Place Where You Live:

Portland, Oregon

The stores are closed, but in this neighborhood I’m never more than a few doors away from a tube of cadmium yellow or a guitar string. My young neighbors are pleased to have something to share. The prospects for a spare egg are dicier: the spirit is willing, but the pantry is weak. The custom is to buy a three-dollar burrito the size of your head down at the corner, and it will hold you all day. Jobs are scarce, old-style anyway; but coffee is both fuel and currency, and folks on either side of the counter at the coffee-house swap places and pass off the apron like a baton.
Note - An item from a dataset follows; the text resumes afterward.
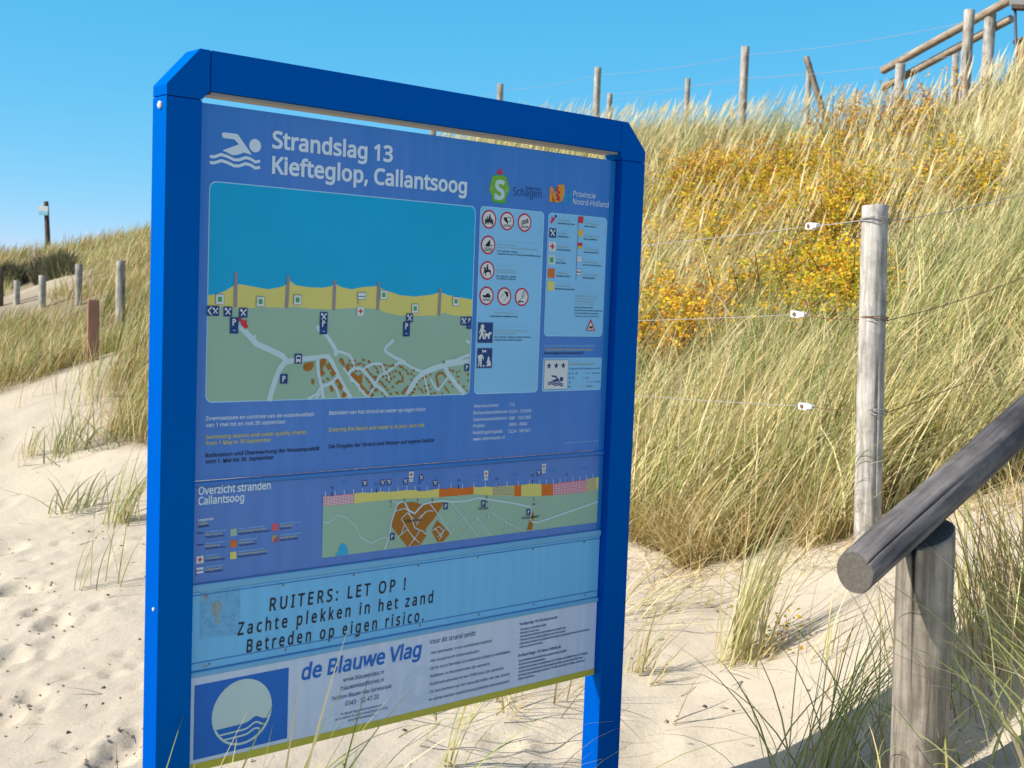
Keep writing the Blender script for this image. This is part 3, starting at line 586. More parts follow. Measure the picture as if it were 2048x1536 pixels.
K_RED = ink_mat('red', (0.50, 0.015, 0.05)); K_BRICK = ink_mat('brick_red', (0.62, 0.03, 0.05)); K_BOX = ink_mat('pale_blue', (0.235, 0.55, 0.84)); K_BOXE = ink_mat('box_edge', (0.36, 0.66, 0.88))
K_SEA = ink_mat('sea', (0.001, 0.37, 0.66)); K_BEACH = ink_mat('beach_yellow', (0.66, 0.60, 0.17)); K_LAND = ink_mat('land_green', (0.30, 0.47, 0.36)); K_ROAD = ink_mat('road', (0.50, 0.66, 0.72))
K_GROYNE = ink_mat('groyne', (0.27, 0.25, 0.30)); K_HOUSE = ink_mat('house_brown', (0.36, 0.14, 0.015)); K_GREEN = ink_mat('green', (0.06, 0.36, 0.10)); K_ORANGE = ink_mat('orange', (0.62, 0.15, 0.02))
K_ROSE = ink_mat('rose', (0.62, 0.10, 0.16)); K_LOGOG = ink_mat('leaf_green', (0.16, 0.42, 0.04)); K_LOGOO = ink_mat('logo_orange', (0.75, 0.30, 0.03)); K_LOGOB = ink_mat('logo_blue', (0.02, 0.28, 0.62))
K_FLAG = ink_mat('flag_blue', (0.002, 0.135, 0.55)); K_FLAGW = ink_mat('flag_white', (0.50, 0.64, 0.66)); K_GREYB = ink_mat('greyblue', (0.10, 0.16, 0.34)); K_OLIVE = ink_mat('olive_yellow', (0.50, 0.46, 0.06))
K_WATER = ink_mat('watermark', (0.505, 0.615, 0.81)); K_LAKE = ink_mat('lake', (0.02, 0.38, 0.66)); K_GOLD = ink_mat('gold', (0.70, 0.48, 0.06))
M_P1 = sheetmat('map_sheet_blue', (0.030, 0.195, 0.60), (0.092, 0.222, 0.60)); M_P2 = sheetmat('overview_sheet_blue', (0.065, 0.20, 0.58), (0.10, 0.22, 0.58))
M_P3 = sheetmat('notice_plate_blue', (0.140, 0.48, 0.82), (0.165, 0.51, 0.84), 0.35); M_P4 = sheetmat('flag_sheet_white', (0.52, 0.64, 0.85), (0.58, 0.67, 0.84), 0.35)
M_LIP = paint('lip_blue', (0.012, 0.16, 0.52), 0.3, 0.01); M_LIP2 = paint('lip_light_blue', (0.13, 0.40, 0.68), 0.35, 0.01); M_SEAM = flat('seam_shadow_rubber', (0.006, 0.02, 0.08), 0.7)
V1, V2, V3, V4 = .6466 * SW, .8274 * SW, .9865 * SW, 1.1648 * SW
LIP = 0.0118
def sheet(name, v0, v1, mat, label=None):
    o = box(name, -0.012, SW - 0.0005, 0.0, 0.010, ZT - v1, ZT - v0, mat, board, 0.0008)
    if label: o['label'] = label
    return o
def lip(v, h, mat, proud=0.006):
    return prism('sheet_lip', [(-0.011, ZT - v - h), (SW - .001, ZT - v - h), (SW - .001, ZT - v), (-0.011, ZT - v)], -proud, 0.008, mat, board, 0.0025)
p1 = sheet('map_sheet', 0, V1, M_P1, 'blue sheet with a large beach map and rules')
p2 = sheet('overview_sheet', V1 + LIP + .002, V2, M_P2, 'blue sheet with a long overview map')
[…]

We’re tucked inside an Urban Growth Boundary which defines us a couple ways, including literally, and we’re snug as puppies in a basket. Around here, we love our open spaces so much we’ve agreed not to live in them, mostly, and so open they remain, safe from our affection. It does mean we’ve had to tighten up, here within the boundary, and rely on each other. The young people are still coming in despite the slim hope of employment, with faith that they will survive, and somehow they do. A few snag a real job, some stitch together a few lesser gigs, and the rest sift through an underground railroad of sofas all over town. Loose consortiums cover the rent. It’s almost like joining a band, which is not (yet) mandatory: everyone has the sense they are collaborating on a little project called Civilization, and that it will sustain them. They can live without many things, including, I suspect, laundry soap, but not without each other’s support. It’s a fine faith and it works no less mysteriously than the old economy based on endless growth and consumption.

I’m just an old-timer with clean clothes and some means, but no cadmium yellow, at the moment, and there’s no door on this block I can’t thump on. I’m honored to help keep this economy going. I’m the universal donor, after all: I have a pickup truck.